Sortie le vendredi 23 juin 2023
1. Kinsei
2. Deep Violet Of Gold
3. Living Circle
4. Aestus
5. Tecum
6. Remain
7. Tree Mountain
Pas étonnant qu’il ait fallu 5 ans à Shida Shahabi pour donner suite à son très beau Homes de 2018 : c’est à une véritable refonte de sa musique, passée entretemps par la case bandes originales, que nous convie ici la Suédoise d’origine iranienne révélée la même année par un split EP en trio avec Resina et Emilie Levienaise-Farrouch, ses compagnes de label chez 130701, structure affiliée à Fat Cat et dédiée aux univers d’inspiration ambient ou modern classical.
Entretemps, il y avait eu l’EP Shifts plus dense et arrangé avec la présence enveloppante et capiteuse d’un violoncelle, mais pas vraiment de quoi nous laisser augurer de ces épaisses élégies magnétiques d’où le piano a presque disparu, faisant la part belle aux lignes langoureuses et impressionnistes de contrebasse et de violoncelle nouées en harmonies parfois sismiques et saturées (Deep Violet Of Gold), non sans atomes crochus avec les morceaux les plus amples et monolithiques du superbe Music for Film and Theatre d’Hania Rani. Lorsque les accords de son instrument de prédilection réapparaissent, comme sur les magnifiques Living Circle et Aestus aux choeurs féminins irréels à mi-chemin de la musique sacrée et du soundtrack dark ambient malaisant (à sa voix se joignent alors celles de Julia Ringdahl, de Sara Parkman ou de l’excellente Nina Kinert qu’on avait un peu perdue de vue depuis son remarquable Red Leader Dream), il se contente de donner le tempo et le ton, presque éteint, ne retrouvant un peu de son éclat que sur l’éthéré Remain sans pour autant reprendre l’ascendant sur les textures stratosphériques et enivrantes des nappes ambient et des instruments à cordes frottées.

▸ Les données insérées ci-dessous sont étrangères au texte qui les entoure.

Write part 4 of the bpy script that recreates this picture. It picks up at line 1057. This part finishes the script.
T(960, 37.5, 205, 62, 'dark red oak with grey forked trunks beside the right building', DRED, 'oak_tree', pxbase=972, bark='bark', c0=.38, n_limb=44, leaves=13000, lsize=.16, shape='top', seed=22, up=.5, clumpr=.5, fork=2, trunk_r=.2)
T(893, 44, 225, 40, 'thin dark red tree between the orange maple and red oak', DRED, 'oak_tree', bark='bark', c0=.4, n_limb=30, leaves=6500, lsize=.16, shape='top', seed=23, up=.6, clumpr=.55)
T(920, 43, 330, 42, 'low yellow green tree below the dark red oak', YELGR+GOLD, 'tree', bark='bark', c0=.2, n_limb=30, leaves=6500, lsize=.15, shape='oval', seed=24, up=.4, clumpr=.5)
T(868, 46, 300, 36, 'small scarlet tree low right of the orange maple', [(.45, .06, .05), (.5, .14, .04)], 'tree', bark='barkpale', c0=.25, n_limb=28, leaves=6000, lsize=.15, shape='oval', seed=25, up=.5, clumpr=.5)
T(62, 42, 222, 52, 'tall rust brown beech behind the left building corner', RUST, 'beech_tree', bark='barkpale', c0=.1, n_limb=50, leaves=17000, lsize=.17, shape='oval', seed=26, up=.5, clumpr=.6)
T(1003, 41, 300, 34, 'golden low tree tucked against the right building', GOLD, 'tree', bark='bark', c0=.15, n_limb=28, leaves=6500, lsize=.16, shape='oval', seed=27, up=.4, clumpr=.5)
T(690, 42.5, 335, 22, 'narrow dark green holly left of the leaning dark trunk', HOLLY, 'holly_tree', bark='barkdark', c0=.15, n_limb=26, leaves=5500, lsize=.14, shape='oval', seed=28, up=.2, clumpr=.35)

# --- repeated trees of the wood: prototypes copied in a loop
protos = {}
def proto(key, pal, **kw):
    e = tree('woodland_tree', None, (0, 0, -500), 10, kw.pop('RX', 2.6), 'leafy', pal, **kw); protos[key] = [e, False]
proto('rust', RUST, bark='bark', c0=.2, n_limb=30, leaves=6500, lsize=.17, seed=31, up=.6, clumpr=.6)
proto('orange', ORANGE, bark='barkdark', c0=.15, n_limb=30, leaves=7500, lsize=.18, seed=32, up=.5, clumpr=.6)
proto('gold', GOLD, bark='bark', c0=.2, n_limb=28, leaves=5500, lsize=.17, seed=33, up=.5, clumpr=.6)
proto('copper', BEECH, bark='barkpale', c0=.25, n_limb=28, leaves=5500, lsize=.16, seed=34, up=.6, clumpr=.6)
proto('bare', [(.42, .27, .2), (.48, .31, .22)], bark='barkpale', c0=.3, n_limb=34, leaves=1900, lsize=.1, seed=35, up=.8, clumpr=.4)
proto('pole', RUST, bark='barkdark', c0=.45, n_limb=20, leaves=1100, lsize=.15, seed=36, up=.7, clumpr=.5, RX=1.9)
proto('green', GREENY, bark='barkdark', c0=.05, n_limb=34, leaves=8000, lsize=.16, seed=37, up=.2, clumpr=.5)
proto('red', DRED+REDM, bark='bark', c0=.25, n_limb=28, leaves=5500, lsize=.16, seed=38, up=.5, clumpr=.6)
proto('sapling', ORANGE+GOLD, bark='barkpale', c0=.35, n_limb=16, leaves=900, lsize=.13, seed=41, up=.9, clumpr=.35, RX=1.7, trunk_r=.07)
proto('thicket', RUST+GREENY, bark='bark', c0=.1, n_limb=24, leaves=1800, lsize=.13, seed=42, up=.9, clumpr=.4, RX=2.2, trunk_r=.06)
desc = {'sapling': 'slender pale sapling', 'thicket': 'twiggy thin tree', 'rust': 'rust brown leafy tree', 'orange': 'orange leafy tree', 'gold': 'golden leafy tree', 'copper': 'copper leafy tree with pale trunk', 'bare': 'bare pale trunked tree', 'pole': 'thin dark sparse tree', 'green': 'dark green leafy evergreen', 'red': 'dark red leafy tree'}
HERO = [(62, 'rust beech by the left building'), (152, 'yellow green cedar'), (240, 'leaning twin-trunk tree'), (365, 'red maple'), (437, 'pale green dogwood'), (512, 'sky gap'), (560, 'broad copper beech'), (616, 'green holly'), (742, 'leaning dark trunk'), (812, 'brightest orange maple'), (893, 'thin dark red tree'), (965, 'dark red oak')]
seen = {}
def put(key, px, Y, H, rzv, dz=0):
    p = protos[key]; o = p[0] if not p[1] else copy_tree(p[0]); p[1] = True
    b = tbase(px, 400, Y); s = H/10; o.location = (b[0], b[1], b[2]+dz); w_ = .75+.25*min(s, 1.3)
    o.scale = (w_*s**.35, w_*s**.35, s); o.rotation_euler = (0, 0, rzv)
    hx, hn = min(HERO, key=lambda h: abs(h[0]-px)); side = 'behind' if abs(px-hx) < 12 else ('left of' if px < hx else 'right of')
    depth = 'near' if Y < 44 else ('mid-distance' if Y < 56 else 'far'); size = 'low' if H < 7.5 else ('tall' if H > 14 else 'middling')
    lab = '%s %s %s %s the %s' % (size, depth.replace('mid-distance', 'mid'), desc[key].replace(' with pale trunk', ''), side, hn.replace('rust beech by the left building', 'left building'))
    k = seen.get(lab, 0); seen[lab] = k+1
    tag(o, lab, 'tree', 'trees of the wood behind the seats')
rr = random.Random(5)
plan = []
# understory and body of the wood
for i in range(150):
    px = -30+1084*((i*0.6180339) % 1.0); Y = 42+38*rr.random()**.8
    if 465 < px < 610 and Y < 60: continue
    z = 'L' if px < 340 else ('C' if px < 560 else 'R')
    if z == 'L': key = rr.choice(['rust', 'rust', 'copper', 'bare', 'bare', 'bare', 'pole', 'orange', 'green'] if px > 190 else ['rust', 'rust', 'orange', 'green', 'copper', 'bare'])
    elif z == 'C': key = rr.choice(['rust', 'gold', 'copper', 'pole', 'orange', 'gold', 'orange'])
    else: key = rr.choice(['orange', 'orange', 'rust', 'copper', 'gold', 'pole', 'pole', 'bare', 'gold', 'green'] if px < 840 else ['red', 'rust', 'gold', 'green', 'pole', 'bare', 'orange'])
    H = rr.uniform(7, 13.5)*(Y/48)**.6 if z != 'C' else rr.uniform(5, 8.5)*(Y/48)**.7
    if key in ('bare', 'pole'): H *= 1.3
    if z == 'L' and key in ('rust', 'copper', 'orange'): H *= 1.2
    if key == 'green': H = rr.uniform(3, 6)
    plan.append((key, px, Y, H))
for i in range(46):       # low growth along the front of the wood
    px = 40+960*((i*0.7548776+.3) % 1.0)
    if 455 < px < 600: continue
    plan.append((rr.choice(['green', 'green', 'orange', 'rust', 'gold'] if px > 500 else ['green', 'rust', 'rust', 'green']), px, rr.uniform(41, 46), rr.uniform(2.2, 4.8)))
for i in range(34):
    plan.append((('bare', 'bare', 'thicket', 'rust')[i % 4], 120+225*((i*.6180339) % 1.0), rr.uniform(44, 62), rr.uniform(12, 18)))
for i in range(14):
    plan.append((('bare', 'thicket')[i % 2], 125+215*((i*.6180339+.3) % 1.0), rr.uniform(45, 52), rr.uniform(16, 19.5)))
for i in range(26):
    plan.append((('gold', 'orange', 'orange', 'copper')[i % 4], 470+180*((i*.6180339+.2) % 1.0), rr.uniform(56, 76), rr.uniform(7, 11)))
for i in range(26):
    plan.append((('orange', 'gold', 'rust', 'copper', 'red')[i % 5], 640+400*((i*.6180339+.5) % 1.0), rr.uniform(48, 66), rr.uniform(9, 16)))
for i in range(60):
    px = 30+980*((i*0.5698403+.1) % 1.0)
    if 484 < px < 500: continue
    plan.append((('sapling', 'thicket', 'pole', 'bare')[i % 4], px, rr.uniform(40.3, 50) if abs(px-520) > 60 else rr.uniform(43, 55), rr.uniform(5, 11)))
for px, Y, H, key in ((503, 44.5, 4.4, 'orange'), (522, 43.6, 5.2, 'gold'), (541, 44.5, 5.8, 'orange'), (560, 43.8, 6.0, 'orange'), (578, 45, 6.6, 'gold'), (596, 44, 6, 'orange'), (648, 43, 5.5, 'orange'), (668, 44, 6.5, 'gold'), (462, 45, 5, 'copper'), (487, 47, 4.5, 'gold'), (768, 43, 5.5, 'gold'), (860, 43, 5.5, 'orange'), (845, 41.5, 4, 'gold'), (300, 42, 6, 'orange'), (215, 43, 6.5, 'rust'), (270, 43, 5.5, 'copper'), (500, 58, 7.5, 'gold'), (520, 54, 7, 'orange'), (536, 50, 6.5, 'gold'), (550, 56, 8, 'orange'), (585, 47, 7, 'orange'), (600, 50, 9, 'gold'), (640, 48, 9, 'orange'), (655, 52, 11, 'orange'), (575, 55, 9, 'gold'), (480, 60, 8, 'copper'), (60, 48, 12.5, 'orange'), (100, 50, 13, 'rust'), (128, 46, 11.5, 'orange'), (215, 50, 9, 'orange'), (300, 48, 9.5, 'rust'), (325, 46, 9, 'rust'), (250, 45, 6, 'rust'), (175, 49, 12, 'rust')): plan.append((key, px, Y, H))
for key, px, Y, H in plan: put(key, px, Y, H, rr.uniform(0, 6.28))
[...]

Quant à Tecum, entre pesanteur des fréquences de la contrebasse et minimalisme stellaire des synthés, il lorgne sur le rétrofuturisme contrasté d’un Ben Chatwin, ouvrant encore le champ des possibles pour celle que l’on avait décidément trop tôt cataloguée en pianiste néo-classique et qui vient de livrer, mine de rien, l’un des disques les plus imposants et fascinants de ce premier semestre.